Other crimes include attempting to ordain a woman, clerical abuse of a minor and a cleric possessing child pornography.

“The changes that have been introduced mostly concern procedural aspects, aimed at clarifying and facilitating the proper conduct of the Church’s legal workings in the administration of justice,” Vatican News says.

The norms were first promulgated by Pope John Paul II in 2001 and amended by Benedict XVI in 2010.

Benedict first commissioned the revisions to improve the efficacy of the code’s penal sanctions.

Msgr.
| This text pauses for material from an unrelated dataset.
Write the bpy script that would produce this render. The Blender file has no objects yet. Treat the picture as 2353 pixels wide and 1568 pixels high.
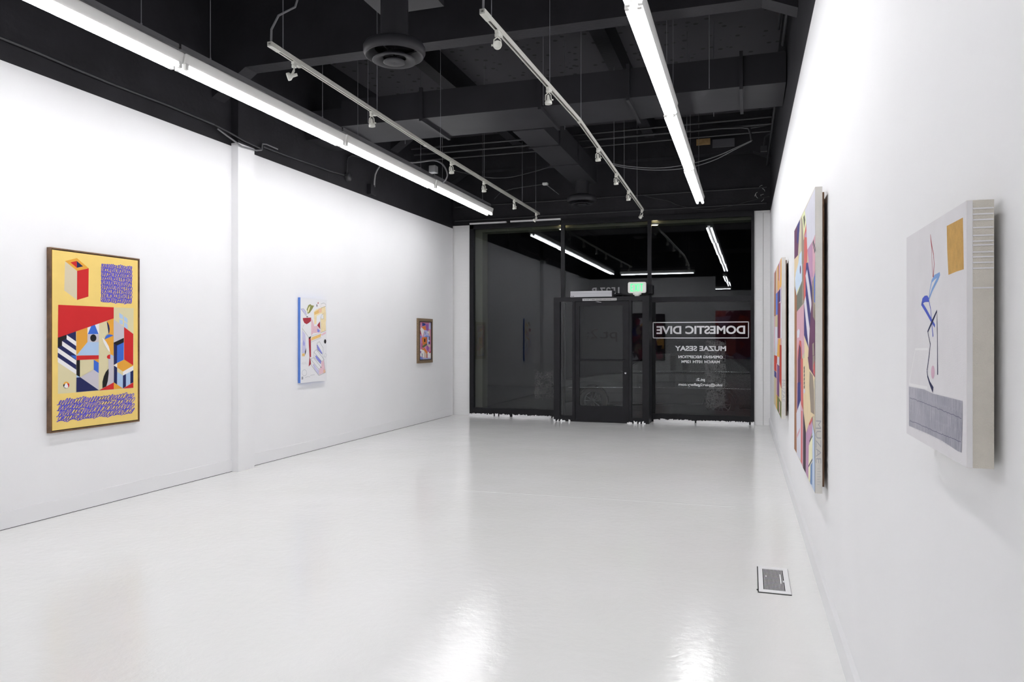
import bpy, bmesh, math, random
from mathutils import Vector, Matrix
random.seed(7)
C = bpy.context.scene.collection
SC = bpy.context.scene

# ------------------------------------------------------------------ camera, world, exposure
F, CX, HY, EYE = 1700.0, 1176.5, 780.0, 1.456          # focal length / principal column / horizon row for a 2353 px wide frame
TH = math.atan((1722 - CX) / F)
cam_d = bpy.data.cameras.new('camera'); cam = bpy.data.objects.new('camera', cam_d); C.objects.link(cam)
cam_d.sensor_width = 36.0; cam_d.lens = 36.0 * F / 2353.0
cam_d.shift_y = -(784 - HY) / 2353.0
cam.location = (0, 0, EYE); cam.rotation_euler = (math.pi / 2, 0, TH)
cam_d.clip_start = 0.05; cam_d.clip_end = 200
SC.camera = cam
wd = bpy.data.worlds.new('night_sky'); SC.world = wd; wd.use_nodes = True
wd.node_tree.nodes['Background'].inputs[0].default_value = (.35, .42, .6, 1)
wd.node_tree.nodes['Background'].inputs[1].default_value = .004
SC.view_settings.view_transform = 'Standard'; SC.view_settings.look = 'None'
SC.view_settings.gamma = 1; SC.view_settings.use_curve_mapping = False
SC.view_settings.exposure = 0.0
TUBE = 30.0                                             # radiance of the bare fluorescent tubes

# ------------------------------------------------------------------ projection helpers (pixel of the 2353 px frame -> point on a plane of the room)
WV = Vector((-math.sin(TH), math.cos(TH), 0)); RV = Vector((math.cos(TH), math.sin(TH), 0)); OV = Vector((0, 0, EYE))
def ray(x, y): return WV + RV * ((x - CX) / F) + Vector((0, 0, (HY - y) / F))
def atX(x, y, v): d = ray(x, y); return OV + d * (v / d.x)
def atY(x, y, v): d = ray(x, y); return OV + d * (v / d.y)
def atZ(x, y, v): d = ray(x, y); return OV + d * ((v - EYE) / d.z)

# ------------------------------------------------------------------ materials
def srgb(c):
    return tuple((v / 12.92 if v <= .04045 else ((v + .055) / 1.055) ** 2.4) for v in c)
MATS = {}
def mat(name, col, rough=.5, metal=0, spec=.5, var=0, vscale=4, bump=0, bscale=60, emit=None, estr=0, lin=False, coat=0):
    if name in MATS: return MATS[name]
    m = bpy.data.materials.new(name); m.use_nodes = True; nt = m.node_tree; b = nt.nodes['Principled BSDF']
    c = col if lin else srgb(col)
    b.inputs['Base Color'].default_value = (*c, 1); b.inputs['Roughness'].default_value = rough
    b.inputs['Metallic'].default_value = metal; b.inputs['Specular IOR Level'].default_value = spec
    b.inputs['Coat Weight'].default_value = coat
    tc = nt.nodes.new('ShaderNodeTexCoord')
    if var:
        n = nt.nodes.new('ShaderNodeTexNoise'); n.inputs['Scale'].default_value = vscale; n.inputs['Detail'].default_value = 4
        r = nt.nodes.new('ShaderNodeValToRGB')
        r.color_ramp.elements[0].position = .3; r.color_ramp.elements[1].position = .7
        r.color_ramp.elements[0].color = (*[max(0, v * (1 - var)) for v in c], 1)
        r.color_ramp.elements[1].color = (*[min(1, v * (1 + var)) for v in c], 1)
        nt.links.new(tc.outputs['Object'], n.inputs['Vector']); nt.links.new(n.outputs['Fac'], r.inputs['Fac'])
        nt.links.new(r.outputs['Color'], b.inputs['Base Color'])
    if bump:
        n = nt.nodes.new('ShaderNodeTexNoise'); n.inputs['Scale'].default_value = bscale; n.inputs['Detail'].default_value = 3
        bp = nt.nodes.new('ShaderNodeBump'); bp.inputs['Strength'].default_value = bump; bp.inputs['Distance'].default_value = .01
        nt.links.new(tc.outputs['Object'], n.inputs['Vector']); nt.links.new(n.outputs['Fac'], bp.inputs['Height'])
        nt.links.new(bp.outputs['Normal'], b.inputs['Normal'])
    if emit:
        b.inputs['Emission Color'].default_value = (*emit, 1); b.inputs['Emission Strength'].default_value = estr
    MATS[name] = m; return m

WHITE = mat('white_wall_paint', (.89, .89, .90), rough=.55, spec=.3, lin=True, var=.012, vscale=1.5, bump=.04, bscale=35)
BASEW = mat('white_trim_paint', (.88, .88, .89), rough=.35, spec=.4, lin=True)
BLACK = mat('black_ceiling_paint', (.0165, .016, .0195), rough=.6, spec=.3, lin=True, var=.22, vscale=3, bump=.3, bscale=20)
DUCT = mat('black_painted_sheet_metal', (.024, .0235, .0275), rough=.5, spec=.35, lin=True, var=.15, vscale=2.5, bump=.1, bscale=8)
FRAME = mat('black_anodised_frame', (.008, .008, .0105), rough=.45, spec=.3, lin=True, var=.2, vscale=9)
WIRE = mat('grey_steel_wire', (.2, .2, .22), rough=.5, spec=.4, lin=True)
FIXW = mat('white_enamel', (.78, .78, .76), rough=.35, lin=True)
TRACKW = mat('white_track_enamel', (.62, .62, .57), rough=.4, lin=True)
SLOT = mat('dark_track_slot', (.07, .07, .065), rough=.6, lin=True)
TUBEM = mat('glowing_tube', (1, 1, 1), lin=True, emit=(.985, .98, 1.0), estr=TUBE)
def downward_glow(m):                                  # bare tubes, made to emit mostly downward so the wall tops stay less lit
    nt = m.node_tree; g = nt.nodes.new('ShaderNodeNewGeometry'); sp = nt.nodes.new('ShaderNodeSeparateXYZ')
    mr = nt.nodes.new('ShaderNodeMapRange'); mr.inputs['From Min'].default_value = .05; mr.inputs['From Max'].default_value = -1
    mr.inputs['To Min'].default_value = TUBE * .30; mr.inputs['To Max'].default_value = TUBE * 1.62
    nt.links.new(g.outputs['True Normal'], sp.inputs[0]); nt.links.new(sp.outputs['Z'], mr.inputs['Value'])
    nt.links.new(mr.outputs['Result'], nt.nodes['Principled BSDF'].inputs['Emission Strength'])
downward_glow(TUBEM)

def brick_mat():
    m = bpy.data.materials.new('white_painted_brick'); m.use_nodes = True; nt = m.node_tree; b = nt.nodes['Principled BSDF']
    b.inputs['Base Color'].default_value = (.87, .87, .87, 1); b.inputs['Roughness'].default_value = .5
    tc = nt.nodes.new('ShaderNodeTexCoord'); mp = nt.nodes.new('ShaderNodeMapping')
    mp.inputs['Rotation'].default_value = (math.pi / 2, 0, 0)
    br = nt.nodes.new('ShaderNodeTexBrick'); br.inputs['Scale'].default_value = 1
    br.inputs['Brick Width'].default_value = .2; br.inputs['Row Height'].default_value = .068; br.inputs['Mortar Size'].default_value = .004
    br.inputs['Color1'].default_value = (1, 1, 1, 1); br.inputs['Color2'].default_value = (.9, .9, .9, 1); br.inputs['Mortar'].default_value = (0, 0, 0, 1)
    bp = nt.nodes.new('ShaderNodeBump'); bp.inputs['Strength'].default_value = .5; bp.inputs['Distance'].default_value = .004
    nt.links.new(tc.outputs['Object'], mp.inputs['Vector']); nt.links.new(mp.outputs['Vector'], br.inputs['Vector'])
    nt.links.new(br.outputs['Color'], bp.inputs['Height']); nt.links.new(bp.outputs['Normal'], b.inputs['Normal'])
    return m
BRICK = brick_mat()

def floor_mat():
    m = bpy.data.materials.new('glossy_white_floor_paint'); m.use_nodes = True; nt = m.node_tree; b = nt.nodes['Principled BSDF']
    tc = nt.nodes.new('ShaderNodeTexCoord')
    n = nt.nodes.new('ShaderNodeTexNoise'); n.inputs['Scale'].default_value = .9; n.inputs['Detail'].default_value = 5
    r = nt.nodes.new('ShaderNodeValToRGB'); r.color_ramp.elements[0].position = .32; r.color_ramp.elements[1].position = .7
    r.color_ramp.elements[0].color = (.845, .85, .825, 1); r.color_ramp.elements[1].color = (.875, .875, .865, 1)
    nt.links.new(tc.outputs['Object'], n.inputs['Vector']); nt.links.new(n.outputs['Fac'], r.inputs['Fac']); nt.links.new(r.outputs['Color'], b.inputs['Base Color'])
    b.inputs['Specular IOR Level'].default_value = .5
    n2 = nt.nodes.new('ShaderNodeTexNoise'); n2.inputs['Scale'].default_value = 2.2; n2.inputs['Detail'].default_value = 4
    r2 = nt.nodes.new('ShaderNodeMapRange'); r2.inputs['From Min'].default_value = .3; r2.inputs['From Max'].default_value = .7
    r2.inputs['To Min'].default_value = .04; r2.inputs['To Max'].default_value = .10
    nt.links.new(tc.outputs['Object'], n2.inputs['Vector']); nt.links.new(n2.outputs['Fac'], r2.inputs['Value']); nt.links.new(r2.outputs['Result'], b.inputs['Roughness'])
    n3 = nt.nodes.new('ShaderNodeTexNoise'); n3.inputs['Scale'].default_value = 17; n3.inputs['Detail'].default_value = 7; n3.inputs['Roughness'].default_value = .6
    n4 = nt.nodes.new('ShaderNodeTexNoise'); n4.inputs['Scale'].default_value = 1.3; n4.inputs['Detail'].default_value = 2
    nt.links.new(tc.outputs['Object'], n3.inputs['Vector']); nt.links.new(tc.outputs['Object'], n4.inputs['Vector'])
    mx = nt.nodes.new('ShaderNodeMath'); mx.operation = 'MULTIPLY_ADD'; mx.inputs[1].default_value = .45
    nt.links.new(n3.outputs['Fac'], mx.inputs[0]); nt.links.new(n4.outputs['Fac'], mx.inputs[2])
    bp = nt.nodes.new('ShaderNodeBump'); bp.inputs['Strength'].default_value = .35; bp.inputs['Distance'].default_value = .012
    nt.links.new(mx.outputs[0], bp.inputs['Height']); nt.links.new(bp.outputs['Normal'], b.inputs['Normal'])
    return m
FLOOR = floor_mat()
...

C. Michael Padazinski, president of the Canon Law Society of America, is pleased with the changes.

“This reinvigoration of canon law is a welcome necessity to our member canonists’ work on behalf of the Church and will be, as the Holy Father says, an instrument for the good of souls.

“Recategorizing the crime of sexual abuse of a minor from a delict against celibacy to a delict against the dignity of the human person is a remarkable development.

“It shows a shift from a mindset of concern focused primarily on an accused cleric to a concern for the individual who has been harmed,” Padazinski, says.

The revisions coming into effect on the feast of the Immaculate Conception is significant, he comments.

This is because the date “reaffirms that life itself and the protection of human dignity begin at the instant a child is conceived in the mother’s womb.”